== DATASET CONTENT

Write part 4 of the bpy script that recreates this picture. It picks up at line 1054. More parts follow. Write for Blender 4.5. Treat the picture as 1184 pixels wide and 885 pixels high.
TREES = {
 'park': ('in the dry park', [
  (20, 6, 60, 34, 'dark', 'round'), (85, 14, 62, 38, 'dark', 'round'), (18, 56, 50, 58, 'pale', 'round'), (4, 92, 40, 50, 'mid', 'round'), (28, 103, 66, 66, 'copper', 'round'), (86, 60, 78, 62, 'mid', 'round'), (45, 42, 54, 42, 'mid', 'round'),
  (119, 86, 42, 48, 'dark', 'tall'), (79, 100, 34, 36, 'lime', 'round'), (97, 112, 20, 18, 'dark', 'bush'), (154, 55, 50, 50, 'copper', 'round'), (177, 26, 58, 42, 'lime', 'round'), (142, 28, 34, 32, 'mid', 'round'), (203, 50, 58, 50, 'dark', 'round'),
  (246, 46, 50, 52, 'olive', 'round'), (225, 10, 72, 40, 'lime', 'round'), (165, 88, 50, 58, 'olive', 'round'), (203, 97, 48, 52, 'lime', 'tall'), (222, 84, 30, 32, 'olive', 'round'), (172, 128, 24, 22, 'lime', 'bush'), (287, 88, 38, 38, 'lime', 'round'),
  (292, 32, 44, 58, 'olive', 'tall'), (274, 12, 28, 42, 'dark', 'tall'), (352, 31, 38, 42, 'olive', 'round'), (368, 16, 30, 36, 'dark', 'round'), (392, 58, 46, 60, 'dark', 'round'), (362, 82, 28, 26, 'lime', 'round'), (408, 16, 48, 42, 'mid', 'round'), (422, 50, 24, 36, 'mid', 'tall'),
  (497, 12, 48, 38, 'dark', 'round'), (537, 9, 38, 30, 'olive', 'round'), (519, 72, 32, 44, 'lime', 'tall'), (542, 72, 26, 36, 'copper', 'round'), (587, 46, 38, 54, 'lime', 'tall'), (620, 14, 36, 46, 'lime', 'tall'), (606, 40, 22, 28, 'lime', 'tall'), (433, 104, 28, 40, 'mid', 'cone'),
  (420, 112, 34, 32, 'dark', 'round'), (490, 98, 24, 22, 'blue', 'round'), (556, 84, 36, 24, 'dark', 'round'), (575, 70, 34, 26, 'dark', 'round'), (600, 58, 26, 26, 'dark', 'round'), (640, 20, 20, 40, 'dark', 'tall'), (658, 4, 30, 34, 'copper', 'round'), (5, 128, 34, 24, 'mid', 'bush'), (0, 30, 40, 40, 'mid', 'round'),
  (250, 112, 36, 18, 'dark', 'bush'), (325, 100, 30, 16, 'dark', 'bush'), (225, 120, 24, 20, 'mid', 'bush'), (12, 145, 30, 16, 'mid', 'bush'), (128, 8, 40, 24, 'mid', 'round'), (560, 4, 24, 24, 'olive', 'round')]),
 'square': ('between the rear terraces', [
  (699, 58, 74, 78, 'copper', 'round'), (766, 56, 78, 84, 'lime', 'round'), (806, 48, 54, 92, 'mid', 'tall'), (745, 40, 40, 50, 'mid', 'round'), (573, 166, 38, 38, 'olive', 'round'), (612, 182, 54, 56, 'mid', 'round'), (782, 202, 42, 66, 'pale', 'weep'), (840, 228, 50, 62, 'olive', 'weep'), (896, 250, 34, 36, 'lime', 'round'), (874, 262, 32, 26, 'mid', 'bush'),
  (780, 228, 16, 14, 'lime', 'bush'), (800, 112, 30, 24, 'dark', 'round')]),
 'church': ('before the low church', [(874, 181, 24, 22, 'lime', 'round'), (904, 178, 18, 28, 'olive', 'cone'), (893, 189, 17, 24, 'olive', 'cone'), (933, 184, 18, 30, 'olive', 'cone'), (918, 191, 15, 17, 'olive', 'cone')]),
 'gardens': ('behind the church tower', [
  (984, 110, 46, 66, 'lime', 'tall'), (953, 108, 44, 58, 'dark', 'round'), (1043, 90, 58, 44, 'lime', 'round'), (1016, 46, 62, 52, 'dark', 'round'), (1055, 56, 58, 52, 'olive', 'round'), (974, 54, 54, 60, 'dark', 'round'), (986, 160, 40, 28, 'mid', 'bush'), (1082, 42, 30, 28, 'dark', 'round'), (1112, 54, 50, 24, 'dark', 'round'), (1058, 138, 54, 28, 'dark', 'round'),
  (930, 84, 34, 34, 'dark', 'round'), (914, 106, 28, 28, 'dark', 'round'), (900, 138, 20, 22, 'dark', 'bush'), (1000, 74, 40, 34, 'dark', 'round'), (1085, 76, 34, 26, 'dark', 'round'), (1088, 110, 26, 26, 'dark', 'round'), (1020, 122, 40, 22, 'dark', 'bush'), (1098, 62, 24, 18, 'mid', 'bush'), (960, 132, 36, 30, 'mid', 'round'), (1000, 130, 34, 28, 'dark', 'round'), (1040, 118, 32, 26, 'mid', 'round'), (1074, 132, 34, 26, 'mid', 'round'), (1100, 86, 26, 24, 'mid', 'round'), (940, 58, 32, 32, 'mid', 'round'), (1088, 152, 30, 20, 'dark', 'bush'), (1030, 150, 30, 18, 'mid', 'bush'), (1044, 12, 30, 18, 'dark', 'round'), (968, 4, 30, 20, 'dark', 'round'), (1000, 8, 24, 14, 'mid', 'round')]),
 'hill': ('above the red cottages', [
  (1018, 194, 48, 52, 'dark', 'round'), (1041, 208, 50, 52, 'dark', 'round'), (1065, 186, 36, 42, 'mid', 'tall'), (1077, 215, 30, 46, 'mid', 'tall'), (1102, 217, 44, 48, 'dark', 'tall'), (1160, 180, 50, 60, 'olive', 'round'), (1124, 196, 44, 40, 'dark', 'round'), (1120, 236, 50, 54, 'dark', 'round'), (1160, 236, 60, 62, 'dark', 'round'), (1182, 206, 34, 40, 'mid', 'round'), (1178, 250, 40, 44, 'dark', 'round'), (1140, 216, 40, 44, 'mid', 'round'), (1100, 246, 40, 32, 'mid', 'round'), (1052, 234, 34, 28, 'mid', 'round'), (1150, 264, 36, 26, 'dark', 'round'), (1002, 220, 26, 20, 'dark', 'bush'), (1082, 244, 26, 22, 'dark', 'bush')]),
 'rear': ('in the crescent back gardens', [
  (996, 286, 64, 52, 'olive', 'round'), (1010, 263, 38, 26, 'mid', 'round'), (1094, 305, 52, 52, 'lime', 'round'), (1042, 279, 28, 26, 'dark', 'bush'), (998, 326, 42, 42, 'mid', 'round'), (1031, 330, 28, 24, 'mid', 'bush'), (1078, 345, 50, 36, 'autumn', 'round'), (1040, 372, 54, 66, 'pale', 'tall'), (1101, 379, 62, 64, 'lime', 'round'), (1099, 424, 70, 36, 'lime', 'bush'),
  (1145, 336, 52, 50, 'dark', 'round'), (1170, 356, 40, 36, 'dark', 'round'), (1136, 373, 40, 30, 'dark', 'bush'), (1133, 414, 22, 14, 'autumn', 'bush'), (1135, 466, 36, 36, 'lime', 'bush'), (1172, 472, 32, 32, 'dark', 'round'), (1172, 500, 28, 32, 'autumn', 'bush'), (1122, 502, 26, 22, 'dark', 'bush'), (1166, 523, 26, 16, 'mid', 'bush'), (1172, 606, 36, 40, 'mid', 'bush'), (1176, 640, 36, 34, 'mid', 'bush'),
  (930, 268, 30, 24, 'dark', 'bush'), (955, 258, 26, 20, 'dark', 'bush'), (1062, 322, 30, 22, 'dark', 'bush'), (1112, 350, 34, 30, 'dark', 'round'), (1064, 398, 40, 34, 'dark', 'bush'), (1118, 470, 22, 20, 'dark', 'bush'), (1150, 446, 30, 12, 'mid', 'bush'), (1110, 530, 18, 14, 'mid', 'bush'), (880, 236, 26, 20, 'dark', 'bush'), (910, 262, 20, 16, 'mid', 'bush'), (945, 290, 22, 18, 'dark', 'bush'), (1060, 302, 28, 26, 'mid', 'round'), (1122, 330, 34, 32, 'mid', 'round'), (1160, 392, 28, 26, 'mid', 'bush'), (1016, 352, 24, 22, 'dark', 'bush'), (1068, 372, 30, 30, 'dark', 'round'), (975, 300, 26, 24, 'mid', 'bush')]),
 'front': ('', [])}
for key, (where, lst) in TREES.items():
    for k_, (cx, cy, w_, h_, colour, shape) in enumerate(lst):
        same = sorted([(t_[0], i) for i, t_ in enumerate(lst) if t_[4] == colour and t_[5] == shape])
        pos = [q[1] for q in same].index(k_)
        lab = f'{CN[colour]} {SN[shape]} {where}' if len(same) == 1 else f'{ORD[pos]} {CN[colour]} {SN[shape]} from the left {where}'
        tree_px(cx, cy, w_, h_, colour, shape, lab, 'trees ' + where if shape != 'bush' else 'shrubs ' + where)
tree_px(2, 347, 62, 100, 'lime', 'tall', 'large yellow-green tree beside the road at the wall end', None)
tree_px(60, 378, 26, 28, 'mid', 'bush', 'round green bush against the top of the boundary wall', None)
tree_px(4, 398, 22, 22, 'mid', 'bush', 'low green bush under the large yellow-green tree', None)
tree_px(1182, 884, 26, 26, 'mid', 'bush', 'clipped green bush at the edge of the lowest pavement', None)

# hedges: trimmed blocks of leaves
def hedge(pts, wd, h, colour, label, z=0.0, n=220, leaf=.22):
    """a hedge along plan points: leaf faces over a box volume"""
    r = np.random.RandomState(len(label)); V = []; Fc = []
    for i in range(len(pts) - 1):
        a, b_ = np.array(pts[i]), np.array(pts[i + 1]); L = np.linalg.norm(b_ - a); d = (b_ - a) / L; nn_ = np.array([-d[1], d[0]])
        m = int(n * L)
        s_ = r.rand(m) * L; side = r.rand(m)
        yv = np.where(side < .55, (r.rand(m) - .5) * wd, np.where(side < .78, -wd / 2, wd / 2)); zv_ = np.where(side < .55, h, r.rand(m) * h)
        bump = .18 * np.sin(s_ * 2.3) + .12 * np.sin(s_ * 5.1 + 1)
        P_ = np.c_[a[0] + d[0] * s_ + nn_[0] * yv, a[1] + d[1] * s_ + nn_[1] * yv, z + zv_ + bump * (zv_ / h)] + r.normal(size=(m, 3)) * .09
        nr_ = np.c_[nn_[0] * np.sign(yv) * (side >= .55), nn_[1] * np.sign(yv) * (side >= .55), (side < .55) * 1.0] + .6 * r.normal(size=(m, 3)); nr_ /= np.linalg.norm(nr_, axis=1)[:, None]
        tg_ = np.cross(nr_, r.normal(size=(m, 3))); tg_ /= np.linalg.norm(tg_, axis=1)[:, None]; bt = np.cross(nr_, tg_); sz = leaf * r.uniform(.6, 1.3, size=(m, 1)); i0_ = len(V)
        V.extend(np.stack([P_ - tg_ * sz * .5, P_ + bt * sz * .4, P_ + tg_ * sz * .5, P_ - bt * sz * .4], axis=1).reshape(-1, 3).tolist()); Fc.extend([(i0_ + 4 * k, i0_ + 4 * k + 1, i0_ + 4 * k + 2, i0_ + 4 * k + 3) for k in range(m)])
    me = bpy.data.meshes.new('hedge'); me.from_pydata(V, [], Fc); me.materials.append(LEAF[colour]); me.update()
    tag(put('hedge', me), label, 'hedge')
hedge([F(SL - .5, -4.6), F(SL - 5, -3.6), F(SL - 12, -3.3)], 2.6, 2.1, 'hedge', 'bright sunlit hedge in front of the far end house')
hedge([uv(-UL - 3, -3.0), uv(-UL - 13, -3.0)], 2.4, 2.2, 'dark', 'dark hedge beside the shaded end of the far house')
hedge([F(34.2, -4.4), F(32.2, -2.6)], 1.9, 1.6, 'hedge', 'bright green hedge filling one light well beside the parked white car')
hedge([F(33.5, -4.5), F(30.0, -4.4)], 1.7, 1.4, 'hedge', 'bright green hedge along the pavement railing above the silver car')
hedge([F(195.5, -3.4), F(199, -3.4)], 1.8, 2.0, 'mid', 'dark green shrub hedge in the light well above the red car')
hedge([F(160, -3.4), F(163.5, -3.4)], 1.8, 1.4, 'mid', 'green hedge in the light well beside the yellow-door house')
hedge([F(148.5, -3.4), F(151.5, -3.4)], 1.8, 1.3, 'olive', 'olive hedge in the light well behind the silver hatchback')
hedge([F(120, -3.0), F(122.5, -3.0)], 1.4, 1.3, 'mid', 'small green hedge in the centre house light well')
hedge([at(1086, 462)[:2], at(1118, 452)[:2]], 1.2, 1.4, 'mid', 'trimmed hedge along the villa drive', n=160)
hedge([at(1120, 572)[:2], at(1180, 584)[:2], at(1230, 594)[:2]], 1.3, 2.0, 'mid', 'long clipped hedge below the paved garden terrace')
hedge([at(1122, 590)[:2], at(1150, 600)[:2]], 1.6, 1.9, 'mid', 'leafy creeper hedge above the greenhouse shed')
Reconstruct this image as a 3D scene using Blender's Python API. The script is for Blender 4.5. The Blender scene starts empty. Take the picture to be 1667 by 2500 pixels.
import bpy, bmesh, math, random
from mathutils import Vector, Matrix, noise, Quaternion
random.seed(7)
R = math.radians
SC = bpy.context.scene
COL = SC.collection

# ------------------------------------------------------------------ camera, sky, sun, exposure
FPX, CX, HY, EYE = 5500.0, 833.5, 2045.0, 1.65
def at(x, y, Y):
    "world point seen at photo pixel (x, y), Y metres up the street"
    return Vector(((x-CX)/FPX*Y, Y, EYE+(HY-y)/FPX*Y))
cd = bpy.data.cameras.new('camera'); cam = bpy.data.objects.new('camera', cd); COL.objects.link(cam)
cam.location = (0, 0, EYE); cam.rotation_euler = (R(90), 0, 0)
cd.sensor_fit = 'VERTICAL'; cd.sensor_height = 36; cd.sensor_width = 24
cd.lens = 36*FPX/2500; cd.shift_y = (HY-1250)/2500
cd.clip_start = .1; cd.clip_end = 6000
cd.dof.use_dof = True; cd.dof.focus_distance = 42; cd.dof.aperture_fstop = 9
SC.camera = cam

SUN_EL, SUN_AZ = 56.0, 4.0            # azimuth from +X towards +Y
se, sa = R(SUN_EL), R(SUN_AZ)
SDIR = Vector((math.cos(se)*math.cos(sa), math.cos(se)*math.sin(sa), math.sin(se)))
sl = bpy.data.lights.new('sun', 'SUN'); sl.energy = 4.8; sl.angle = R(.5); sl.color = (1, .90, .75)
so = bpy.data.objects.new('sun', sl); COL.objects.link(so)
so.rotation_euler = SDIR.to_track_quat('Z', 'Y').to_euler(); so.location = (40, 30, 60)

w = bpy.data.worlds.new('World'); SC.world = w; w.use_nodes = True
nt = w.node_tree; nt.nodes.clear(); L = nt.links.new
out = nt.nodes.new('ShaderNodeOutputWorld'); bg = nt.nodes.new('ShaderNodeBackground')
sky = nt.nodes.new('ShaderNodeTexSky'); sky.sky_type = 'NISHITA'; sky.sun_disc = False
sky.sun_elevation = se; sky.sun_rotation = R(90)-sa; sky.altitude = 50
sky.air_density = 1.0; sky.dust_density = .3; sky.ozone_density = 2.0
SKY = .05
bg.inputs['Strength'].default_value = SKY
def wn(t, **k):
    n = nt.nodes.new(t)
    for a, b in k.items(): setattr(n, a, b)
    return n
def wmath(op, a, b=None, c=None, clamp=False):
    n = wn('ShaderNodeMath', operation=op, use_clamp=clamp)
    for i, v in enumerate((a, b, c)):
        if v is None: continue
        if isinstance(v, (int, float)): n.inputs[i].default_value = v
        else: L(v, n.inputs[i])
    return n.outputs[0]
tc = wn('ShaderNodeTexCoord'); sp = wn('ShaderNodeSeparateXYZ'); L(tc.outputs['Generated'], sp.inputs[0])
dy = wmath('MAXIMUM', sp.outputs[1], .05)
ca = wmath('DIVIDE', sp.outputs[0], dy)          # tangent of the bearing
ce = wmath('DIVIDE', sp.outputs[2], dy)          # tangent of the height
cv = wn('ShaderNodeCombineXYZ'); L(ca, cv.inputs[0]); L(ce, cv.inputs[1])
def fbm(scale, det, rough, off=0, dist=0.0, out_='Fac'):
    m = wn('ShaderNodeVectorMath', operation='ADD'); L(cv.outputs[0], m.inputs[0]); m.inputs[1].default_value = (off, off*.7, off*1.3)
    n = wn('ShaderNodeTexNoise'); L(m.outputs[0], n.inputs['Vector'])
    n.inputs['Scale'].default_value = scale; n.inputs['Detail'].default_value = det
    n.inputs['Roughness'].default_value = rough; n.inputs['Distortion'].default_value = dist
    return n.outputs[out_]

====

# [EXERCISE DIRECTIONS]
Among the lines of the material, find those that hold the word "Blender" and copy them.

# [EXERCISE SOLUTION]
Write part 4 of the bpy script that recreates this picture. It picks up at line 1054. More parts follow. Write for Blender 4.5. Treat the picture as 1184 pixels wide and 885 pixels high.
Reconstruct this image as a 3D scene using Blender's Python API. The script is for Blender 4.5. The Blender scene starts empty. Take the picture to be 1667 by 2500 pixels.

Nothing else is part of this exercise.